#### Work to be completed:
Copy each line that contains the string "picture".

#### Data for the task:
----

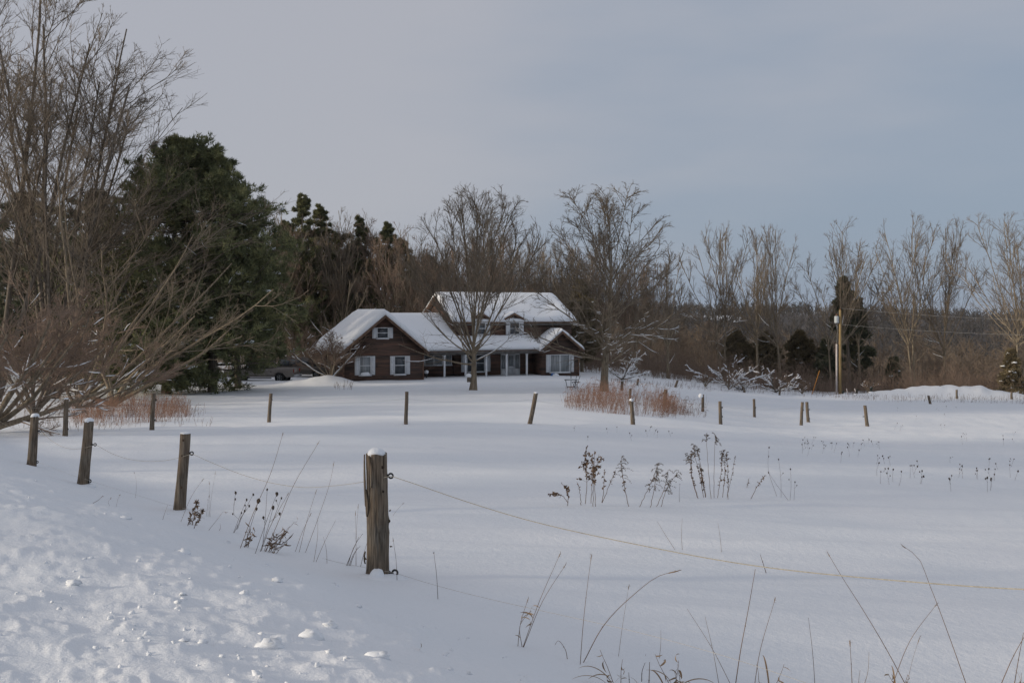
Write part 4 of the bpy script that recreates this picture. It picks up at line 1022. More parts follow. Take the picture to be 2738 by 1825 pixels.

----

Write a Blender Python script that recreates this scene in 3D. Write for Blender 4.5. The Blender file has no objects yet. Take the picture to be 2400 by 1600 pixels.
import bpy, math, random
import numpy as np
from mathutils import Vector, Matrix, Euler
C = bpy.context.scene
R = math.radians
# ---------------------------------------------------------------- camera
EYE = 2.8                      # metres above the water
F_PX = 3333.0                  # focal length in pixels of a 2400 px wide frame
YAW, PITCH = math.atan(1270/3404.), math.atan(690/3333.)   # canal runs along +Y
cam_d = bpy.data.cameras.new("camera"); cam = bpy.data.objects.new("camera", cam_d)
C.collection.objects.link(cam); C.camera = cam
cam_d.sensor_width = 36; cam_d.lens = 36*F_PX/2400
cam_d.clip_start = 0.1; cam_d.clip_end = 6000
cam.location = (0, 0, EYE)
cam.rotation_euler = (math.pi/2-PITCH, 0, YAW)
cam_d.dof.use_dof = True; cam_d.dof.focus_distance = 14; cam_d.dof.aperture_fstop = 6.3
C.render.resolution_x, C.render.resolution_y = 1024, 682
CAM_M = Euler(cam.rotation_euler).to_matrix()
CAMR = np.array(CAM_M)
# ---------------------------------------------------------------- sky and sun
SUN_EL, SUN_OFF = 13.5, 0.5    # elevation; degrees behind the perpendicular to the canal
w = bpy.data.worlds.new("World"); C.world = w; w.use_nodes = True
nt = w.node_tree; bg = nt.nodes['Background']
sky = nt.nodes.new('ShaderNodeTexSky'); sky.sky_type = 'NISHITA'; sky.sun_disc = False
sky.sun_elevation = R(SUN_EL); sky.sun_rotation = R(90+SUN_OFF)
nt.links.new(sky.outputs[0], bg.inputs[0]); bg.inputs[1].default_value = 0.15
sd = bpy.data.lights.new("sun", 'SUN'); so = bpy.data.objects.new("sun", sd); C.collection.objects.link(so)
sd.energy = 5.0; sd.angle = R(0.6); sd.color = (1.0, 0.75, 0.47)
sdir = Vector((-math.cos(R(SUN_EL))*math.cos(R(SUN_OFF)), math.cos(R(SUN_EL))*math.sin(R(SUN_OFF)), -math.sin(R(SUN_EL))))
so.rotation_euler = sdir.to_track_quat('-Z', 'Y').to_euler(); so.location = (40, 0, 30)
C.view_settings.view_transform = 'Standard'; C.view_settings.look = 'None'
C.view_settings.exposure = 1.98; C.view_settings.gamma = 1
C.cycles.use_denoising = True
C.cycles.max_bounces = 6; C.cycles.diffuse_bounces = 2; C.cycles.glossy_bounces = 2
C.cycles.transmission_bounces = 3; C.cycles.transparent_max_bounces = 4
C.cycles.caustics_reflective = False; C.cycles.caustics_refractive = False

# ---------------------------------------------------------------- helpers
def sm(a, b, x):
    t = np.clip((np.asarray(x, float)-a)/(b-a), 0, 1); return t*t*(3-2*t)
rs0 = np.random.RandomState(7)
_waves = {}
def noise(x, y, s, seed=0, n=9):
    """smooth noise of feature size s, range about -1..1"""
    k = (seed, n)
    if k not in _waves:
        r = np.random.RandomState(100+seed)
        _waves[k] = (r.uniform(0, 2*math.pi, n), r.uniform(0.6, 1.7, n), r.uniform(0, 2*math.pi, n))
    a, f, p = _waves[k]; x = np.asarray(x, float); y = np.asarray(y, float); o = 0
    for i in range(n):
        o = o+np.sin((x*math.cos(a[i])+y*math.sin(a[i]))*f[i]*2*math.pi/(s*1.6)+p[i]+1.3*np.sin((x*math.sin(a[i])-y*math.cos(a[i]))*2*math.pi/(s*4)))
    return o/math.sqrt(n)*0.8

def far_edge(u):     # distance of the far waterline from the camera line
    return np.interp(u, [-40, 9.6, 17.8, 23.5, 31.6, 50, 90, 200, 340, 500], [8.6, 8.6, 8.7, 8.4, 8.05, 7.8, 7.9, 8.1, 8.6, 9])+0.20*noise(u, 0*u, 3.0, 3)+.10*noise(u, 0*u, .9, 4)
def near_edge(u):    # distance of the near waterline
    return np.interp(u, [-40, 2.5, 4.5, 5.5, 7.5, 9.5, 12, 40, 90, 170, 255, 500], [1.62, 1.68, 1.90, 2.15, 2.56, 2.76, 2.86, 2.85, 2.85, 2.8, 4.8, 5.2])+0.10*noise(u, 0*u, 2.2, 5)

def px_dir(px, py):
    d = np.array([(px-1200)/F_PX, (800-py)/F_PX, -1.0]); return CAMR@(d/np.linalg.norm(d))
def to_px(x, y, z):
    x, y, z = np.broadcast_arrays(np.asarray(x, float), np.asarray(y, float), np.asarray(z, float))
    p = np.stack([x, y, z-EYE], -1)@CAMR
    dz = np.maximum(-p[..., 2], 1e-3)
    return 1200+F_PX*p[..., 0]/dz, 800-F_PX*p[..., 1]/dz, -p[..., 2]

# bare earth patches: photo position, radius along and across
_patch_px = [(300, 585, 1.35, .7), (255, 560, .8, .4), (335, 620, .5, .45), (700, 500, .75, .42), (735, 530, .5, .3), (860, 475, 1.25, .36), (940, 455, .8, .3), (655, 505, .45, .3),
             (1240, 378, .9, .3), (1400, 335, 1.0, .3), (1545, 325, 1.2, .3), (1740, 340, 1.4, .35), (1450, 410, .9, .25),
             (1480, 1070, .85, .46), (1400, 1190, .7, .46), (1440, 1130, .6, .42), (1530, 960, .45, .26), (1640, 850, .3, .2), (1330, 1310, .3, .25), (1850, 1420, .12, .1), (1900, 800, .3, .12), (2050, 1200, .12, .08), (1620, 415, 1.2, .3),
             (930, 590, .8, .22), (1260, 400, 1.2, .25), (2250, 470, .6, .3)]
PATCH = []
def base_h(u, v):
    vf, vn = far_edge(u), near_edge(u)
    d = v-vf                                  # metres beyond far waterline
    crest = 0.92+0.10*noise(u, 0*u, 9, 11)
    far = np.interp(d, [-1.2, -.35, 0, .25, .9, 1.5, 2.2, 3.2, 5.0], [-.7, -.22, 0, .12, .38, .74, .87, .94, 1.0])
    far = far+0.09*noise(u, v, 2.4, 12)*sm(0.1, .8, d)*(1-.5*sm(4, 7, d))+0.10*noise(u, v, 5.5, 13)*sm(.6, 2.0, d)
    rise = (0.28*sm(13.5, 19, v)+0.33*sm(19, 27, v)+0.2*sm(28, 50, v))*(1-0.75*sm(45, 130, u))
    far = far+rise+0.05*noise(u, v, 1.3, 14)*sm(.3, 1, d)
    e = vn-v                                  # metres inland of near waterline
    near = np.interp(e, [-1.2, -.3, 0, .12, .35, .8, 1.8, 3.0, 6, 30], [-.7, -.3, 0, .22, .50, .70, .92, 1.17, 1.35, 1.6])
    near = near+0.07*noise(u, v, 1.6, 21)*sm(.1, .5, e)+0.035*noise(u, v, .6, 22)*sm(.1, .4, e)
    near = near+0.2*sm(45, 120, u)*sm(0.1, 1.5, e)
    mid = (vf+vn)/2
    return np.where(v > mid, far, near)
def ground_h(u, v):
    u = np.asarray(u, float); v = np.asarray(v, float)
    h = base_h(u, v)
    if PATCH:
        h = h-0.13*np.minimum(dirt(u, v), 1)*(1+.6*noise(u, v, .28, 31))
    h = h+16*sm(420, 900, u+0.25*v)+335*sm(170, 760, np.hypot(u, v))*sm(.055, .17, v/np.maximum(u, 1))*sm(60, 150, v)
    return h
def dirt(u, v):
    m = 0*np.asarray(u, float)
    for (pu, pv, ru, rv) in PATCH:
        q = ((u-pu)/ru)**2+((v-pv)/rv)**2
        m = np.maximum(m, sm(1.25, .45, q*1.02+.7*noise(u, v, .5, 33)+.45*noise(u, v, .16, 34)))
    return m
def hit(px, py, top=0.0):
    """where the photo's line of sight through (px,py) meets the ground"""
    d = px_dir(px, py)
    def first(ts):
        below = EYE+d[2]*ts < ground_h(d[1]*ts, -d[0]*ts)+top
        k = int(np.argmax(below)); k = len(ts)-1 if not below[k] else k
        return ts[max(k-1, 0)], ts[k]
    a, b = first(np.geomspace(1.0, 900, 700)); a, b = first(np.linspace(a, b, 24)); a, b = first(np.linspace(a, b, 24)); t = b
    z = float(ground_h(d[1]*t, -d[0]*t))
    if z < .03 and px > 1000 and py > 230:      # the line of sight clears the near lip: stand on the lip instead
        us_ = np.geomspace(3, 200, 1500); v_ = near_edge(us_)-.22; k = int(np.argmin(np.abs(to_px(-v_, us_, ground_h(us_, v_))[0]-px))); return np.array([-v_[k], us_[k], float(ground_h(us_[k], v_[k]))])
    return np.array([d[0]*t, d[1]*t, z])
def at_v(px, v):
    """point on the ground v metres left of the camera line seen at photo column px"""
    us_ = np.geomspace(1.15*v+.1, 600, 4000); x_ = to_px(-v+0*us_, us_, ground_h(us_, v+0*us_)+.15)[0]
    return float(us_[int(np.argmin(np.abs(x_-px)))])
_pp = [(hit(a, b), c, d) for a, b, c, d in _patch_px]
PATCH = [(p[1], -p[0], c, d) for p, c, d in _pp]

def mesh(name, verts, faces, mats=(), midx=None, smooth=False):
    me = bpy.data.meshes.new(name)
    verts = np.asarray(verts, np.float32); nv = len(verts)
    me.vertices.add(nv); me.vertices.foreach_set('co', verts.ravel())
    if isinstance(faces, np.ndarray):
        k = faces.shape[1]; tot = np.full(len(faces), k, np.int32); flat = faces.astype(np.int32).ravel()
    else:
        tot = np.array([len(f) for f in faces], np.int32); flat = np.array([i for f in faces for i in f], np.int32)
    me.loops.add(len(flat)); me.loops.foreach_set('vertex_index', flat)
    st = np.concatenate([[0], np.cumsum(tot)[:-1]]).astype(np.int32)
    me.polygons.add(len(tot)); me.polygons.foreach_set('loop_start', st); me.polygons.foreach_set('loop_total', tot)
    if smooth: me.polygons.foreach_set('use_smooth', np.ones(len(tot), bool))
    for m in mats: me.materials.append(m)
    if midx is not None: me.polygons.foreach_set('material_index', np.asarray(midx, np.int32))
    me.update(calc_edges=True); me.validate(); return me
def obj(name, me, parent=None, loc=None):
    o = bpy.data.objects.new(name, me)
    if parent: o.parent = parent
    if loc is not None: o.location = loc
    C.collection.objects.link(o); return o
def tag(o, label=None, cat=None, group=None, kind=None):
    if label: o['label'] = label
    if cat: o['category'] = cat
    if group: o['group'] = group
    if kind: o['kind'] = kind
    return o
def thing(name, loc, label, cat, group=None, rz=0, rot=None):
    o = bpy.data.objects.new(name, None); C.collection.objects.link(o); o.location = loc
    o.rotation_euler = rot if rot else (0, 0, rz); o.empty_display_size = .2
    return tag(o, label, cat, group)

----

#### Expected answer:
Write part 4 of the bpy script that recreates this picture. It picks up at line 1022. More parts follow. Take the picture to be 2738 by 1825 pixels.
Write a Blender Python script that recreates this scene in 3D. Write for Blender 4.5. The Blender file has no objects yet. Take the picture to be 2400 by 1600 pixels.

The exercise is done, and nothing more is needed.